| REQUIREMENT |
Type again, exactly, the lines below from the start through the line that includes "b = MB(TB);".

| DATASET CONTENT |
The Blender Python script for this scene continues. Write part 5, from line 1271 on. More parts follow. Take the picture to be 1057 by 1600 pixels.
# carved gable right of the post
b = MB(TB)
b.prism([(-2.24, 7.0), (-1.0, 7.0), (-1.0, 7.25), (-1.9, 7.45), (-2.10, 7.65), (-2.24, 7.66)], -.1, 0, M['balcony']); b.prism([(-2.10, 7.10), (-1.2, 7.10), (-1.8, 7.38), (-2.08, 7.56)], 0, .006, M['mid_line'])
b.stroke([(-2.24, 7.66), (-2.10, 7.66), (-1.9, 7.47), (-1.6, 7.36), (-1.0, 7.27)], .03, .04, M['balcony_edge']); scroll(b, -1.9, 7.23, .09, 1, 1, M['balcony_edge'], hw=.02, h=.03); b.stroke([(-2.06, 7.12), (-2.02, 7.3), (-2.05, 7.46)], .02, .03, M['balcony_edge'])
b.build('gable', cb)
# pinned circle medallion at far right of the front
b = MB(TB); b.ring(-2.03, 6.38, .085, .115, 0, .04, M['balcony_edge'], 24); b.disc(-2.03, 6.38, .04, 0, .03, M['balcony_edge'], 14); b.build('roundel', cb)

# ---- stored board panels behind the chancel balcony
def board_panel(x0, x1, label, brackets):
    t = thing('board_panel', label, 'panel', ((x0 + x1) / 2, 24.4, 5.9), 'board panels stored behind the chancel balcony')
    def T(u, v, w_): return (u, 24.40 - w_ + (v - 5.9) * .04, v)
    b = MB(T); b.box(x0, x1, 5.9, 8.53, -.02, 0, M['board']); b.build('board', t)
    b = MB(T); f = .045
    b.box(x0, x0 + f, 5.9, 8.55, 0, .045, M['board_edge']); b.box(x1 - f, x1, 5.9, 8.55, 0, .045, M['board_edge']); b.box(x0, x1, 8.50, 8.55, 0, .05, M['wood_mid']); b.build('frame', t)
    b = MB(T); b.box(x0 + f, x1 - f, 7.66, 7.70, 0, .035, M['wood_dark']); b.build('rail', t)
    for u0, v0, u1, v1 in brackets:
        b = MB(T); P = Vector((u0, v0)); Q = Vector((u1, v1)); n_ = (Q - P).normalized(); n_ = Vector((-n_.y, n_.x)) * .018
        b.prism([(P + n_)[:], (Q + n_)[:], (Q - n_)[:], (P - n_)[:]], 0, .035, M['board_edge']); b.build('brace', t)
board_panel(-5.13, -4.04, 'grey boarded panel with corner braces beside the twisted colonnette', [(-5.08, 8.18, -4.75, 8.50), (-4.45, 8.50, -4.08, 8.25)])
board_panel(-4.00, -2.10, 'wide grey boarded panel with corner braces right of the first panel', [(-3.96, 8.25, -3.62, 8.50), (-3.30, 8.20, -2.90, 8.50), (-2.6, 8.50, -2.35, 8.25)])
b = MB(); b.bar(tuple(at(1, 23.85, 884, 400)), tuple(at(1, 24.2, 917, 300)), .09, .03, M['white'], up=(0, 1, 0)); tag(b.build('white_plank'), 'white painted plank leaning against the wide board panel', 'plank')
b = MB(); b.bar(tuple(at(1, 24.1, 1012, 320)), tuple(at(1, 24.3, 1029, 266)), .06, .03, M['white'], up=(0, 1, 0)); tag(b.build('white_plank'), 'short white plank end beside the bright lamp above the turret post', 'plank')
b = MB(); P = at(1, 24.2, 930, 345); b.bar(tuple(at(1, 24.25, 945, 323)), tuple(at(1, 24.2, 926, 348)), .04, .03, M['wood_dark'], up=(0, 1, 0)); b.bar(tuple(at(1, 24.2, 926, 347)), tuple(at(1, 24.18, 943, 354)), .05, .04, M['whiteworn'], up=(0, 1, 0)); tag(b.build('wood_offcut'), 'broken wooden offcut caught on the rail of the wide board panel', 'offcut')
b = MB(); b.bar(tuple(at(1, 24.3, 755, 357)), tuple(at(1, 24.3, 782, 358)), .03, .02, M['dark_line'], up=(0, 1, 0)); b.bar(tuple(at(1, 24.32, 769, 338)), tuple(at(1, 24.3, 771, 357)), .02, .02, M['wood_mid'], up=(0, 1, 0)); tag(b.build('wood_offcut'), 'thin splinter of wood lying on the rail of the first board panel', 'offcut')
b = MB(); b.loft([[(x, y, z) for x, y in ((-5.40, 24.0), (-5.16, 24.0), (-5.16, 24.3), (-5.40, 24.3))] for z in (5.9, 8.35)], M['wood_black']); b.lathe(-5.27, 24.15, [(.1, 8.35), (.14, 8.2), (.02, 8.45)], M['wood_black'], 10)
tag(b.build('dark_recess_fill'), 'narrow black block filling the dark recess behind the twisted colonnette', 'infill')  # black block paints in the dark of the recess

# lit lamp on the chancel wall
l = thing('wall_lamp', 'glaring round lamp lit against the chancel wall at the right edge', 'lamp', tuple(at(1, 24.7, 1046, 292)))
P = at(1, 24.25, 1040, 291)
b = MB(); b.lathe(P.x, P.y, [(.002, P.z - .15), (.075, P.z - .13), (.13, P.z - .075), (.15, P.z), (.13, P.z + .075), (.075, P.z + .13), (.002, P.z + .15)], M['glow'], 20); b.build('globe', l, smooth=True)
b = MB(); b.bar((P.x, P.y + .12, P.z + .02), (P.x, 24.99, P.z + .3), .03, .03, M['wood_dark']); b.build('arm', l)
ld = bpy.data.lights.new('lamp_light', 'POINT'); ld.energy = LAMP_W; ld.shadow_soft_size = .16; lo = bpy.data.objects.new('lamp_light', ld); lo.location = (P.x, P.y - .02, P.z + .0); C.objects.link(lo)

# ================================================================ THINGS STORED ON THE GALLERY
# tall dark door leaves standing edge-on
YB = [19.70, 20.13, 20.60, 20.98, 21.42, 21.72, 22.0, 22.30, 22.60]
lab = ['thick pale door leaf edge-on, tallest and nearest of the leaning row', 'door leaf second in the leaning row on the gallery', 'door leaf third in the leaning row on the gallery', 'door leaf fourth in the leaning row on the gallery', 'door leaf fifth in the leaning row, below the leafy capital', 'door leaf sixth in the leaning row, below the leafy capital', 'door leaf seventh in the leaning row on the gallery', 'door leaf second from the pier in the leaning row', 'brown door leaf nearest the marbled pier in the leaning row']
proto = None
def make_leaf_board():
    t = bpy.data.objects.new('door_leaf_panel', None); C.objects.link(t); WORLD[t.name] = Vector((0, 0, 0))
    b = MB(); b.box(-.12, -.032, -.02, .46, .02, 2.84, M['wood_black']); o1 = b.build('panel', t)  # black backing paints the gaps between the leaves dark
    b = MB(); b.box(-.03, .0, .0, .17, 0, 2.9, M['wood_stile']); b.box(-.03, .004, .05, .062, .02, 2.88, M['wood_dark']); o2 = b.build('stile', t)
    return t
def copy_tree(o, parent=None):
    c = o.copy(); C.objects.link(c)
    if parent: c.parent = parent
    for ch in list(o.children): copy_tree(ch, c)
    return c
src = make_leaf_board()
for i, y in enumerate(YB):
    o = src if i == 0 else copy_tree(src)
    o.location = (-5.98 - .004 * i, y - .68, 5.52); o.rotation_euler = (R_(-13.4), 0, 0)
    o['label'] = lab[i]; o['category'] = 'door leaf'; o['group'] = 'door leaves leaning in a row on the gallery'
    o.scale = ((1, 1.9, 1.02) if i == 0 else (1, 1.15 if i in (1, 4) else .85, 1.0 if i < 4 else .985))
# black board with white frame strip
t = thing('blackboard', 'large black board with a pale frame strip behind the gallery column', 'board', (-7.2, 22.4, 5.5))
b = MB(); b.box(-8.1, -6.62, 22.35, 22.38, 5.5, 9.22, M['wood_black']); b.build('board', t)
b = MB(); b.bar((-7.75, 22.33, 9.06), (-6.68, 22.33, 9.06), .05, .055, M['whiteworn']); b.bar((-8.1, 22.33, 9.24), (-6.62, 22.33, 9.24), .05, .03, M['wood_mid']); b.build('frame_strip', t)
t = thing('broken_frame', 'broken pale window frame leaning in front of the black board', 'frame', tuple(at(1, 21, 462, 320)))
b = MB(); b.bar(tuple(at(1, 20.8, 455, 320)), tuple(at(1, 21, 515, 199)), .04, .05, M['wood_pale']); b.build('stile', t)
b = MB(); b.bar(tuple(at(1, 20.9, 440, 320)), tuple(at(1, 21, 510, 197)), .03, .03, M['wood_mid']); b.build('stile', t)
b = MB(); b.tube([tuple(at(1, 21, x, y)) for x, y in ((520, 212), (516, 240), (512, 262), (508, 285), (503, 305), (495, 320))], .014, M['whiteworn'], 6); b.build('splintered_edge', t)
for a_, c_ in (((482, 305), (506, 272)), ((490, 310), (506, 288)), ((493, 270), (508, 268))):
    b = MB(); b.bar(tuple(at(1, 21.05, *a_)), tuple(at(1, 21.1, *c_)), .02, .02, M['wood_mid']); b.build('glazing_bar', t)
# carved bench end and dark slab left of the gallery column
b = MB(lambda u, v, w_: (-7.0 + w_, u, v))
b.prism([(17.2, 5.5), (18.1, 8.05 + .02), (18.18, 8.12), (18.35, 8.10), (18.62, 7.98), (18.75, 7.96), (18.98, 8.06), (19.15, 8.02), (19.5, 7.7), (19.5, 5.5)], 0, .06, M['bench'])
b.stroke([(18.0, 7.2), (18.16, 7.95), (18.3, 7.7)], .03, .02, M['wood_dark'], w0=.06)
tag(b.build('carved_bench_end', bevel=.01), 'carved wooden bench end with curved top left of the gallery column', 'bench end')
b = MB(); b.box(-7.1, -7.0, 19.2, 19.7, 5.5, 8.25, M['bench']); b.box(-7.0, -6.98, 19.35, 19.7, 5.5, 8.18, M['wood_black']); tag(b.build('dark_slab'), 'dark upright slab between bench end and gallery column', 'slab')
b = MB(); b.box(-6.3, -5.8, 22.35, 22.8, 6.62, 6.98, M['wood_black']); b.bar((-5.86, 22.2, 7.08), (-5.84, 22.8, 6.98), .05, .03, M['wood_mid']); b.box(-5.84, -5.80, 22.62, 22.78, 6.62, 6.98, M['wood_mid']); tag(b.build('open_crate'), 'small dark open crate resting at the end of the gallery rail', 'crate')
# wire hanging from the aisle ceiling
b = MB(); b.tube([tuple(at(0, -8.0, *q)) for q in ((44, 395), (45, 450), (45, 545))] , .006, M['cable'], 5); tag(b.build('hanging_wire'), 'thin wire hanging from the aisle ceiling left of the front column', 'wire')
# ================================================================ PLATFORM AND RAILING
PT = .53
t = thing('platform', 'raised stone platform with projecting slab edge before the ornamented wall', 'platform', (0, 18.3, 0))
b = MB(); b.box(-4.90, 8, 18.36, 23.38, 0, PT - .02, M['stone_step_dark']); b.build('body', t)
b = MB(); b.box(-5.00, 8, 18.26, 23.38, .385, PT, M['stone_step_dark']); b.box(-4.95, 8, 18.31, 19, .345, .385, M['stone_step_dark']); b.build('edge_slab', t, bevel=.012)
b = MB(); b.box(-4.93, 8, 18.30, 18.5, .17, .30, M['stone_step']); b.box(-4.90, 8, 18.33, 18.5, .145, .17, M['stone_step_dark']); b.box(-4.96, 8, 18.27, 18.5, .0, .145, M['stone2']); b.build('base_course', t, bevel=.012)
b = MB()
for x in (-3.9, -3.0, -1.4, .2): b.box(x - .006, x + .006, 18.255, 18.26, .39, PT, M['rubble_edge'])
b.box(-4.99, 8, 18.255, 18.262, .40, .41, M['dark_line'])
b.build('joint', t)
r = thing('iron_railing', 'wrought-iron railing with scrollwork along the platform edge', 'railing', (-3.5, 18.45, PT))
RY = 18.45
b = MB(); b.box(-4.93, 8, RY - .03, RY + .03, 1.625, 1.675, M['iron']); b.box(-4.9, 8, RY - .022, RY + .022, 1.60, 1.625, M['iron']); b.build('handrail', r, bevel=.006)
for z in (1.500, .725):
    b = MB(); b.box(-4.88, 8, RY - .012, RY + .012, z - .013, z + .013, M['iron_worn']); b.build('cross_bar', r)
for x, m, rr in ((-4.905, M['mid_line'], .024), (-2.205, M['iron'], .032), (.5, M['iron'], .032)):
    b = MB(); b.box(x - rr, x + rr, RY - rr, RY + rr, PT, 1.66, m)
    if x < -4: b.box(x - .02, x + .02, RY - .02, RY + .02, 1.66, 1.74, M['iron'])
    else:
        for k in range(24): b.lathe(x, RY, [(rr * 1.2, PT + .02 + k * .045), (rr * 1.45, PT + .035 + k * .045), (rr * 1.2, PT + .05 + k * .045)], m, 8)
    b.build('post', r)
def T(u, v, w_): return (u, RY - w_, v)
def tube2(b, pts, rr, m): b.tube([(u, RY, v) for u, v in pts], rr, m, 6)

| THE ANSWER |
The Blender Python script for this scene continues. Write part 5, from line 1271 on. More parts follow. Take the picture to be 1057 by 1600 pixels.
# carved gable right of the post
b = MB(TB)
b.prism([(-2.24, 7.0), (-1.0, 7.0), (-1.0, 7.25), (-1.9, 7.45), (-2.10, 7.65), (-2.24, 7.66)], -.1, 0, M['balcony']); b.prism([(-2.10, 7.10), (-1.2, 7.10), (-1.8, 7.38), (-2.08, 7.56)], 0, .006, M['mid_line'])
b.stroke([(-2.24, 7.66), (-2.10, 7.66), (-1.9, 7.47), (-1.6, 7.36), (-1.0, 7.27)], .03, .04, M['balcony_edge']); scroll(b, -1.9, 7.23, .09, 1, 1, M['balcony_edge'], hw=.02, h=.03); b.stroke([(-2.06, 7.12), (-2.02, 7.3), (-2.05, 7.46)], .02, .03, M['balcony_edge'])
b.build('gable', cb)
# pinned circle medallion at far right of the front
b = MB(TB); b.ring(-2.03, 6.38, .085, .115, 0, .04, M['balcony_edge'], 24); b.disc(-2.03, 6.38, .04, 0, .03, M['balcony_edge'], 14); b.build('roundel', cb)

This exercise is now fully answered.